The Euro fell back below the 1.15 mark against the US Dollar on Thursday amid fresh concerns over the Italian budget. The European Commission yesterday pushed back on Italy’s budget deficit plans, saying that spending was too high and that its public debt would not lie within EU laws. The spread between Italian and German government bond yields, a measure of the inherent risk in investing in Italian assets, rose to a five-and-a-half year high off the back of the news.

Investors in the Eurozone will now place one eye on next Thursday’s European Central Bank meeting. No policy changes are expected, with currency markets instead focusing on the ECB’s view on inflation, namely whether they see an upturn in the core inflation measure in the coming months that would warrant higher interest rates.

FOMC member Bullard talks down more rate hikes

A fairly dovish set of comments from Federal Reserve member James Bullard didn’t help the US Dollar’s cause yesterday afternoon, although concerns over Italy’s budget dominated.

In fairly sharp contrast to the majority of the FOMC that talked up the possibility of additional hikes in the US, Bullard stated that he ‘does not think [the] Fed should ‘pencil in’ any more hikes.
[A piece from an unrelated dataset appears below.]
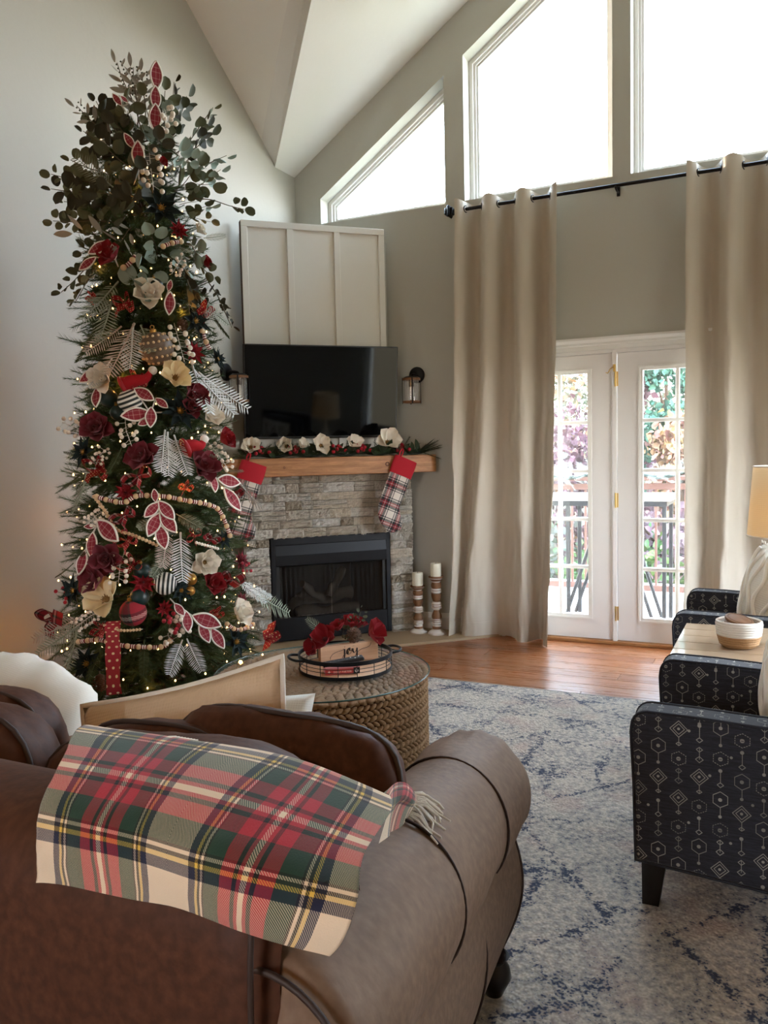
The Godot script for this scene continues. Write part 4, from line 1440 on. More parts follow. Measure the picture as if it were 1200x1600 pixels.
func make_blanket() -> void:
	var b := thing("tartan_blanket", "fringed red, navy and cream tartan blanket draped over the sofa back", "blanket", Transform3D())
	# rows from the rear hem over the top to the front; columns left to right
	var rows := [
		[V(2.632, 0.797, 5.068), V(2.80, 0.817, 5.073), V(2.945, 0.820, 5.075), V(3.115, 0.818, 5.083)],
		[V(2.632, 0.852, 5.070), V(2.80, 0.862, 5.076), V(2.95, 0.860, 5.080), V(3.132, 0.860, 5.080)],
		[V(2.628, 0.900, 5.055), V(2.79, 0.905, 5.062), V(2.95, 0.902, 5.066), V(3.140, 0.890, 5.050)],
		[V(2.615, 0.928, 5.005), V(2.775, 0.932, 5.008), V(2.945, 0.926, 5.010), V(3.132, 0.905, 5.000)],
		[V(2.578, 0.938, 4.935), V(2.755, 0.942, 4.935), V(2.935, 0.935, 4.935), V(3.112, 0.906, 4.935)],
		[V(2.520, 0.938, 4.865), V(2.735, 0.942, 4.865), V(2.925, 0.935, 4.865), V(3.085, 0.900, 4.86)],
		[V(2.480, 0.925, 4.810), V(2.715, 0.930, 4.810), V(2.905, 0.925, 4.805), V(3.062, 0.890, 4.80)],
		[V(2.450, 0.890, 4.775), V(2.700, 0.890, 4.775), V(2.895, 0.885, 4.770), V(3.045, 0.860, 4.77)],
	]
	var n := noise(33, 4.0)
	var at := func(u: float, v: float) -> Vector3:
		var f := v * (rows.size() - 1)
		var i := mini(int(f), rows.size() - 2)
		var a: Vector3 = along(rows[i], u)
		var c: Vector3 = along(rows[i + 1], u)
		var a0: Vector3 = along(rows[maxi(i - 1, 0)], u)
		var c1: Vector3 = along(rows[mini(i + 2, rows.size() - 1)], u)
		var k := f - i
		return 0.5 * (2.0 * a + (c - a0) * k + (2.0 * a0 - 5.0 * a + 4.0 * c - c1) * k * k + (3.0 * a - a0 - 3.0 * c + c1) * k * k * k) + V(0, 0.35, 0.6).normalized() * (0.008 + 0.010 * n.get_noise_2d(u * 0.55, v * 0.42) + 0.005 * sin(u * 11.0 + v * 2.0)) + V(0.010 * sin(v * 8.0) * (1.0 - smoothstep(0.0, 0.3, u)) + 0.010 * sin(v * 11.0) * smoothstep(0.75, 1.0, u), 0.0025 * sin(u * 14.0) * (1.0 - smoothstep(0.0, 0.12, v)), 0)
	var s := st()
	grid(s, at, 70, 60, true, Vector2(2.04, 1.04))
	var under := func(u: float, v: float) -> Vector3:
		return at.call(1 - u, v) - V(0, 0.35, 0.6).normalized() * 0.013 * clampf(minf(minf(u, 1 - u), minf(v, 1 - v)) * 30.0, 0.0, 1.0)
	grid(s, under, 60, 60, true, Vector2(2.04, 1.04))
	m.tartan.uv1_offset = V(-0.04, 0.0, 0)
	build("drape", s, m.tartan, b)
	# the corner that slides off the end of the back and lies on the arm
	var flap := [
		[V(3.105, 0.880, 4.93), V(3.085, 0.890, 4.86), V(3.06, 0.885, 4.80), V(3.03, 0.870, 4.76)],
		[V(3.040, 0.805, 4.765), V(3.035, 0.835, 4.74), V(3.02, 0.850, 4.70), V(3.005, 0.840, 4.665)],
		[V(2.990, 0.755, 4.660), V(2.995, 0.795, 4.63), V(2.99, 0.805, 4.59), V(2.965, 0.785, 4.545)],
		[V(2.965, 0.718, 4.560), V(2.968, 0.745, 4.53), V(2.96, 0.748, 4.49), V(2.935, 0.730, 4.440)],
		[V(2.955, 0.712, 4.510), V(2.955, 0.722, 4.48), V(2.945, 0.722, 4.45), V(2.925, 0.716, 4.410)],
	]
	var fl := func(u: float, v: float) -> Vector3:
		var cols := []
		for r in flap: cols.append(along(r, u))
		return along(cols, v) + V(0, 0.004 + 0.008 * sin(u * 9.0) * sin(v * PI), 0)
	s = st()
	grid(s, fl, 20, 26, true, Vector2(0.75, 0.9))
	build("corner", s, m.tartan, b)
	s = st()
	for i in 30:
		var u := i / 29.0
		var p: Vector3 = fl.call(u, 1.0)
		var d := V(0.045 + rng.randf_range(-0.02, 0.02), -0.012, 0.010 + rng.randf_range(-0.03, 0.03))
		tube(s, [p, p + d * 0.4 + V(0, 0.004, 0), p + d * 0.8 + V(rng.randf_range(-0.008, 0.008), -0.006, 0), p + d + V(rng.randf_range(-0.012, 0.012), -0.014, 0)], [0.0026, 0.003, 0.0028, 0.002], 5)
	for i in 8:
		var p: Vector3 = at.call(0.20 + i * 0.008, 1.0)
		tube(s, [p, p + V(0.003, 0.012, -0.02), p + V(0.008, 0.006, -0.045)], [0.002, 0.0022, 0.0015], 5)
	build("fringe", s, m.tassel, b)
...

He stated that the current hike projections, which show the majority of rate setters on the board expect to raise rates on another three occasions next year, would take rates ‘quite a way’ into restrictive territory. It is worth noting, however, that Bullard is one of, if not the most dovish member on the committee and his dissent to higher rates would far from derail additional policy tightening in the coming quarters.

Fellow FOMC member Kaplan will be speaking in the US today. Other than that, today bodes to be a fairly quiet end to the week across the pond.